BIR Jan 22, 2020 News Release - 5 year Plan
"The Five Year Plan forecasts that cumulative free funds flow of approximately $760 million will be generated over the five year period based on the commodity price assumptions set forth herein. As the level of capital spending decreases over the course of the plan, free funds flow is expected to steadily increase as the focus of the plan shifts to maintaining production and free funds flow generation. Any free funds flow will be allocated by Birchcliff based on what it believes will provide the most value to shareholders, with alternatives that may include debt reduction,the payment of dividends and common share buybacks, with priority expected to be given to debt reduction and the payment of Birchcliff’s existing dividends."
"Annual Free Funds Flow (MM) $10–$30 forecast for 2020." From Q3 2019 financials, "Free funds flow is calculated as adjusted funds flow less F&D capital expenditures and is prior to administrative assets, acquisitions, dispositions, dividend payments and abandonment and reclamation obligations.
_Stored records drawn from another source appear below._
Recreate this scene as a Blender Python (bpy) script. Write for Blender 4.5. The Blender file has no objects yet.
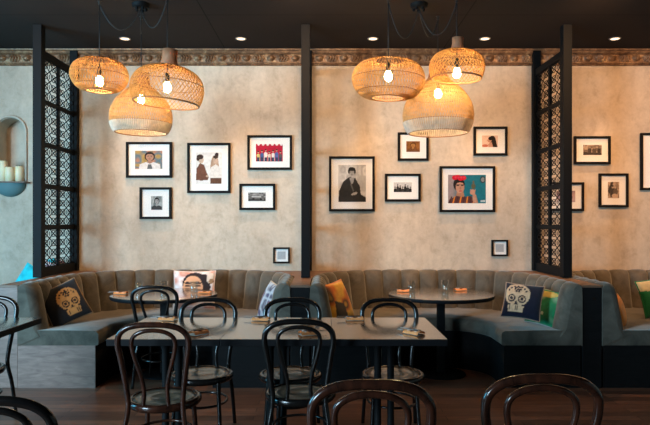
import bpy, math, random
from mathutils import Vector, Matrix
random.seed(7)
R = math.radians
PI = math.pi
S = bpy.context.scene
COL = S.collection

# ------------------------------------------------------------------ camera frame
F, CX, HY, EYE = 610.0, 325.0, 222.0, 1.42
def D(pm): return F / pm                      # distance at which one metre spans pm pixels
def PX(px, d): return (px - CX) * d / F
def PZ(py, d): return EYE - (py - HY) * d / F
WALL = D(90.0)
CEIL = 3.325
FRONT = D(117.0)                              # front of the booths

# ------------------------------------------------------------------ object helpers
def tag(o, label=None, cat=None, group=None, kind=None):
    if label: o['label'] = label
    if cat: o['category'] = cat
    if group: o['group'] = group
    if kind: o['kind'] = kind
    return o
def thing(name, label, cat, loc=(0, 0, 0), rz=0.0, group=None):
    o = bpy.data.objects.new(name, None)
    o.empty_display_size = .05
    COL.objects.link(o)
    o.location = loc
    o.rotation_euler = (0, 0, rz)
    return tag(o, label, cat, group)
def copy_tree(o, parent=None):
    c = o.copy()
    COL.objects.link(c)
    if parent is not None: c.parent = parent
    for ch in list(o.children): copy_tree(ch, c)
    return c

class MB:
    def __init__(s): s.v, s.f, s.m, s.sm, s.c = [], [], [], [], None
    def add(s, verts, faces, mi=0, smooth=False):
        b = len(s.v)
        s.v += [tuple(p) for p in verts]
        for f in faces:
            s.f.append(tuple(b + i for i in f)); s.m.append(mi); s.sm.append(smooth)
    def box(s, x0, x1, y0, y1, z0, z1, mi=0):
        s.add([(x0,y0,z0),(x1,y0,z0),(x1,y1,z0),(x0,y1,z0),(x0,y0,z1),(x1,y0,z1),(x1,y1,z1),(x0,y1,z1)],
              [(0,3,2,1),(4,5,6,7),(0,1,5,4),(1,2,6,5),(2,3,7,6),(3,0,4,7)], mi)
    def tube(s, pts, rad, n=8, mi=0, closed=False, caps=True, flat=1.0):
        pts = [Vector(p) for p in pts]
        N = len(pts)
        rr = rad if callable(rad) else (lambda t: rad)
        T = []
        for i in range(N):
            a = pts[i-1] if (i > 0 or closed) else pts[i]
            b = pts[(i+1) % N] if (i < N-1 or closed) else pts[i]
            T.append((b - a).normalized())
        up = Vector((0, 0, 1)) if abs(T[0].z) < .9 else Vector((0, 1, 0))
        nrm = (up - T[0]*up.dot(T[0])).normalized()
        verts = []
        for i in range(N):
            nrm = (nrm - T[i]*nrm.dot(T[i]))
            nrm = nrm.normalized() if nrm.length > 1e-6 else T[i].orthogonal().normalized()
            bi = T[i].cross(nrm)
            r = rr(i / max(1, N-1))
            for k in range(n):
                a = 2*PI*k/n
                verts.append(pts[i] + nrm*(r*math.cos(a)*flat) + bi*(r*math.sin(a)))
        faces = []
        for i in range(N if closed else N-1):
            j = (i+1) % N
            for k in range(n):
                k2 = (k+1) % n
                faces.append((i*n+k, i*n+k2, j*n+k2, j*n+k))
        if caps and not closed:
            faces.append(tuple(range(n))[::-1]); faces.append(tuple((N-1)*n+k for k in range(n)))
        s.add(verts, faces, mi, True)
    def lathe(s, prof, n=32, c=(0,0,0), mi=0, smooth=True, cap0=False, cap1=False):
        verts = []
        for (r, z) in prof:
            for k in range(n):
                a = 2*PI*k/n
                verts.append((c[0]+r*math.cos(a), c[1]+r*math.sin(a), c[2]+z))
        faces = []
        for i in range(len(prof)-1):
            for k in range(n):
                k2 = (k+1) % n
                faces.append((i*n+k, i*n+k2, (i+1)*n+k2, (i+1)*n+k))
        if cap0: faces.append(tuple(range(n))[::-1])
        if cap1: faces.append(tuple((len(prof)-1)*n+k for k in range(n)))
        s.add(verts, faces, mi, smooth)
    def build(s, name, mats, parent=None, bevel=0.0, seg=2):
        me = bpy.data.meshes.new(name)
        me.from_pydata(s.v, [], s.f)
        if not isinstance(mats, (list, tuple)): mats = [mats]
        for m in mats: me.materials.append(m)
        me.polygons.foreach_set('material_index', s.m)
        me.polygons.foreach_set('use_smooth', s.sm)
        if s.c is not None:
            at = me.color_attributes.new('Paint', 'FLOAT_COLOR', 'POINT')
            flat = []
            for c in s.c: flat += [c[0], c[1], c[2], 1.0]
            at.data.foreach_set('color', flat)
        me.update()
        o = bpy.data.objects.new(name, me)
        COL.objects.link(o)
        if parent is not None: o.parent = parent
        if bevel > 0:
            b = o.modifiers.new('edge', 'BEVEL')
            b.width = bevel; b.segments = seg; b.limit_method = 'ANGLE'; b.angle_limit = R(40)
        return o

def catmull(pts, n=6, closed=False):
    pts = [Vector(p) for p in pts]
    out = []
    N = len(pts)
    for i in range(N if closed else N-1):
        p1, p2 = pts[i], pts[(i+1) % N]
        p0 = pts[i-1] if (i > 0 or closed) else p1*2 - p2
        p3 = pts[(i+2) % N] if (i+2 < N or closed) else p2*2 - p1
        for k in range(n):
            t = k / n
            out.append(.5*((2*p1) + (p2-p0)*t + (2*p0-5*p1+4*p2-p3)*t*t + (3*p1-p0-3*p2+p3)*t**3))
    if not closed: out.append(pts[-1])
    return out

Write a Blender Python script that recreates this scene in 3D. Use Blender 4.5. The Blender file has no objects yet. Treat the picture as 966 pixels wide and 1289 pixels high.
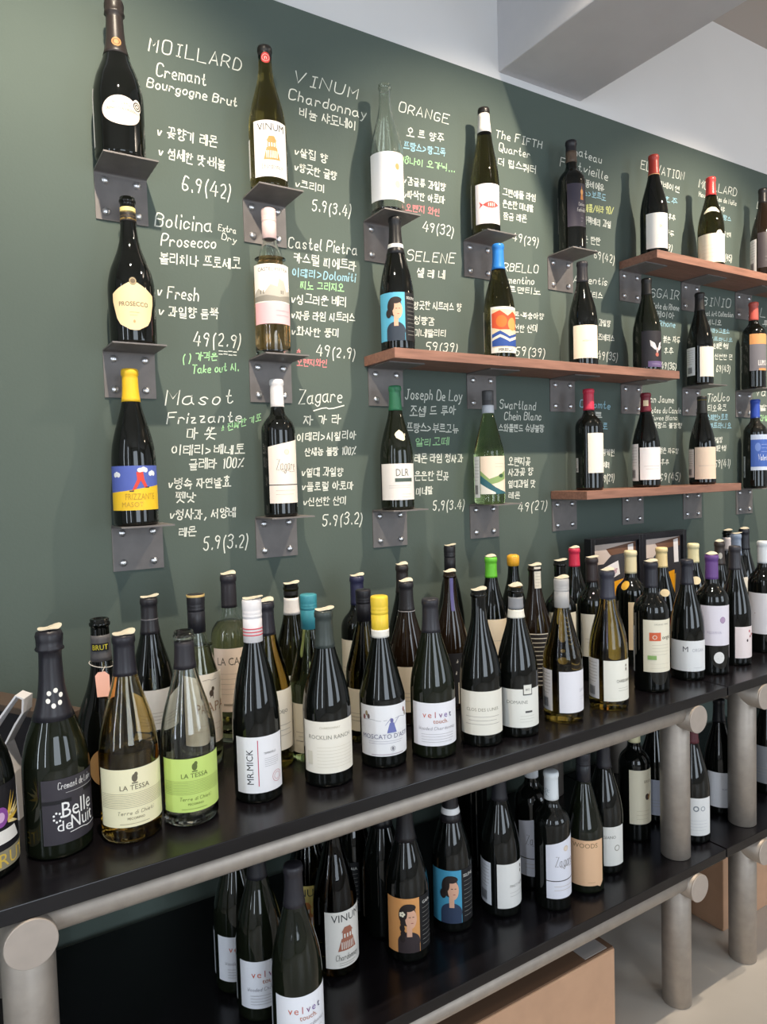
import bpy, bmesh, math, random
from mathutils import Vector, Matrix
random.seed(7)
SC = bpy.context.scene
COL = SC.collection

# ------------------------------------------------------------------ camera
CP = Vector((-0.3082, -1.5154, -0.2524))
YAW, PITCH, ROLL, FPX = 0.55617, 0.05098, -0.02985, 891.94
F = Vector((math.sin(YAW)*math.cos(PITCH), math.cos(YAW)*math.cos(PITCH), -math.sin(PITCH)))
_R = Vector((math.cos(YAW), -math.sin(YAW), 0)); _U = _R.cross(F)
RT = math.cos(ROLL)*_R + math.sin(ROLL)*_U
UP = -math.sin(ROLL)*_R + math.cos(ROLL)*_U
cam = bpy.data.cameras.new('camera'); co = bpy.data.objects.new('camera', cam); COL.objects.link(co)
co.matrix_world = Matrix(((RT.x, UP.x, -F.x, CP.x), (RT.y, UP.y, -F.y, CP.y), (RT.z, UP.z, -F.z, CP.z), (0, 0, 0, 1)))
cam.sensor_fit = 'HORIZONTAL'; cam.sensor_width = 36.0; cam.lens = FPX/966*36.0
cam.clip_start = 0.02
SC.camera = co
# survey helpers: a sight line of the photograph met with a real plane of the room
def ray(u, v): return F + (u-483)/FPX*RT - (v-644.5)/FPX*UP
def aty(u, v, y):
    d = ray(u, v); return CP + d*((y-CP.y)/d.y)
def atz(u, v, z):
    d = ray(u, v); return CP + d*((z-CP.z)/d.z)

# ------------------------------------------------------------------ world, lights, exposure
W = bpy.data.worlds.new('sky'); SC.world = W; W.use_nodes = True
bg = W.node_tree.nodes['Background']; bg.inputs[0].default_value = (0.75, 0.87, 1.0, 1); bg.inputs[1].default_value = 1.2
def area(name, loc, rot, sx, sy, power, col):
    l = bpy.data.lights.new(name, 'AREA'); l.shape = 'RECTANGLE'; l.size = sx; l.size_y = sy
    l.energy = power; l.color = col
    o = bpy.data.objects.new(name, l); COL.objects.link(o); o.location = loc; o.rotation_euler = rot; return o
DAY = (0.80, 0.90, 1.0)
area('daylight_left_near', (-2.27, -1.25, 0.0), (0, -math.pi/2, 0), 2.0, 0.12, 10, DAY)
area('daylight_left_far', (-2.27, -2.75, 0.0), (0, -math.pi/2, 0), 2.0, 0.20, 18, DAY)
area('daylight_back', (-0.2, -4.55, 0.0), (math.pi/2, 0, 0), 1.6, 2.0, 44, DAY)
area('daylight_back_far', (3.0, -4.55, 0.0), (math.pi/2, 0, 0), 1.6, 2.0, 38, DAY)
def spot(name, x, power, y=-0.78, z=1.02, aim=(0.0, 0.0, -0.12)):
    l = bpy.data.lights.new(name, 'SPOT'); l.energy = power; l.color = (1.0, 0.86, 0.68)
    l.spot_size = math.radians(92); l.spot_blend = 0.85; l.shadow_soft_size = 0.016
    o = bpy.data.objects.new(name, l); COL.objects.link(o); o.location = (x, y, z)
    d = Vector((x+aim[0], aim[1], aim[2])) - Vector((x, y, z))
    o.rotation_euler = d.to_track_quat('-Z', 'Y').to_euler()
for i, x in enumerate((-0.10, 0.97, 1.92, 2.85)):
    spot('track_spot', x, 90)
def down(name, x, y, power=15):
    l = bpy.data.lights.new(name, 'SPOT'); l.energy = power; l.color = (1.0, 0.88, 0.72)
    l.spot_size = math.radians(100); l.spot_blend = 0.8; l.shadow_soft_size = 0.045
    o = bpy.data.objects.new(name, l); COL.objects.link(o); o.location = (x, y, 1.24)
for x in (-0.9, 0.5, 2.2, 3.6):
    for y in (-2.1, -3.4): down('ceiling_downlight', x, y)
pl_ = bpy.data.lights.new('warm_fill', 'POINT'); pl_.energy = 9; pl_.color = (1.0, 0.80, 0.58); pl_.shadow_soft_size = 0.05  # added fill light, warms the white wall right of the beam
po_ = bpy.data.objects.new('warm_fill', pl_); COL.objects.link(po_); po_.location = (2.6, -1.5, 0.95)
SC.view_settings.view_transform = 'Standard'; SC.view_settings.look = 'None'
SC.view_settings.gamma = 1.0; SC.view_settings.use_curve_mapping = False
SC.view_settings.exposure = 0.10

# ------------------------------------------------------------------ materials
def lin(h):
    r = []
    for i in (0, 2, 4):
        c = int(h[i:i+2], 16)/255
        r.append(c/12.92 if c <= 0.04045 else ((c+0.055)/1.055)**2.4)
    return r
_M = {}
def mat(h, rough=0.5, metal=0.0, spec=0.5, trans=0.0, ior=1.45, noise=None, bump=None, coat=0.0):
    key = (h, rough, metal, spec, trans, ior, noise, bump, coat)
    if key in _M: return _M[key]
    m = bpy.data.materials.new('m_'+h); m.use_nodes = True
    nt = m.node_tree; b = nt.nodes['Principled BSDF']
    c = lin(h)
    b.inputs['Base Color'].default_value = (*c, 1); b.inputs['Roughness'].default_value = rough
    b.inputs['Metallic'].default_value = metal; b.inputs['Specular IOR Level'].default_value = spec
    b.inputs['Transmission Weight'].default_value = trans; b.inputs['IOR'].default_value = ior
    b.inputs['Coat Weight'].default_value = coat
    if noise or bump:
        tc = nt.nodes.new('ShaderNodeTexCoord')
    if noise:
        scale, amt, stretch = noise
        mp = nt.nodes.new('ShaderNodeMapping'); mp.inputs['Scale'].default_value = stretch
        nt.links.new(tc.outputs['Object'], mp.inputs[0])
        n = nt.nodes.new('ShaderNodeTexNoise'); n.inputs['Scale'].default_value = scale; n.inputs['Detail'].default_value = 6
        nt.links.new(mp.outputs[0], n.inputs['Vector'])
        cr = nt.nodes.new('ShaderNodeValToRGB')
        cr.color_ramp.elements[0].position = 0.3; cr.color_ramp.elements[1].position = 0.7
        cr.color_ramp.elements[0].color = (*[x*(1-amt) for x in c], 1)
        cr.color_ramp.elements[1].color = (*[min(1, x*(1+amt)) for x in c], 1)
        nt.links.new(n.outputs['Fac'], cr.inputs[0]); nt.links.new(cr.outputs[0], b.inputs['Base Color'])
    if bump:
        scale, st = bump
        n = nt.nodes.new('ShaderNodeTexNoise'); n.inputs['Scale'].default_value = scale; n.inputs['Detail'].default_value = 4
        nt.links.new(tc.outputs['Object'], n.inputs['Vector'])
        bp = nt.nodes.new('ShaderNodeBump'); bp.inputs['Strength'].default_value = st; bp.inputs['Distance'].default_value = 0.002
        nt.links.new(n.outputs['Fac'], bp.inputs['Height']); nt.links.new(bp.outputs[0], b.inputs['Normal'])
    _M[key] = m; return m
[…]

See “Non-GAAP Measures”. "
Current annual dividend on common shares is $0.105 per share X 266MM shares = $26.6MM. Add preferred share dividends (Series A and C) about $7.5MM annually. Current total debt of ~2X CF. CAPEX for 2020 of about $350MM to hold annual average production basically flat.
Net G & A (cash and non-cash excluding about $13MM annually which is capitalized G&A, a large number) pointing at net $28MM for 2019; "post employment benefit obligation of $14.8MM undisc."; performance warrant term extended in 2019; Board combined share ownership of 2.16MM shares (about 1% of the O/S shares, March 2019 Info Circ.); 2018 average reported executive compensation of $2.82MM for the management group (including cash bonuses of $550K each), employment termination benefits for managment of $2.3MM each; Director's retainers of $163K year.
They use free funds flow and adjusted funds flow throughout their news releases and Corporate Presentation and hard to understand. Not sure how they can afford the dividend without growing their debt YOY. Once they fill their plants perhaps they do a midstream deal at some point, like many other intermediates. Gas is 80% of their output and CDA and USA has plenty.
Was looking to invest here but not a chance now, without some changes.